In France, hundreds of thousands of trade unionists marched in towns across the country, with demonstrations focusing on recent job cuts at profitable international firms.
This year, another symbolic target has been added to the list headed by US restaurant chain McDonald's, which has been long a target of anti-capitalist and environmental protests: the British supermarket Marks and Spencer.
In Toulouse, 3,000 demonstrators surrounded a branch of the store to protest the retailer's decision to close all shops in continental Europe with a loss of 4,400 jobs, 1,700 of them in France.
Similar demonstrations were held in Spain, where unions united under the slogan "Stable, safe jobs and workers' rights".
In Austria, where the presence of the extreme right-wing Freedom Party in the ruling coalition has galvanised support for left-wing parties, 100,000 marchers gathered in Vienna gathered to hear calls for greater job security.
In eastern Europe, where May Day parades were once great national celebrations of the victory of socialism, nostalgic demonstrators gathered to protest life after free-market reforms.

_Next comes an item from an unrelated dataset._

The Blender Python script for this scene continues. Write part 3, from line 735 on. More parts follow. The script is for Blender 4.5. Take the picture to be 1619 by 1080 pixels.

Tens of thousands of trade unionists and leftists marched through the streets of Moscow, with Communists demanding the government's dismissal and speakers fondly recalling the Soviet era.
Communist Party leader Gennady Zyuganov led a procession through the centre of the Russian capital towards a monument to Karl Marx beside the Kremlin that gathered up to 15,000 people, according to police.
The Soviet Union's last leader, Mikhail Gorbachev, took part in another rally of some 20,000 people organised by the Russian Federation of Independent Trade Unionists, which demanded higher wages and more social guarantees.
Similar worker's rallies were held in Hungary, Bulgaria, Romania, Serbia, Poland and Ukraine, where the protests were a continuation of recent popular anger at the rule of embattled President Leonid Kuchma.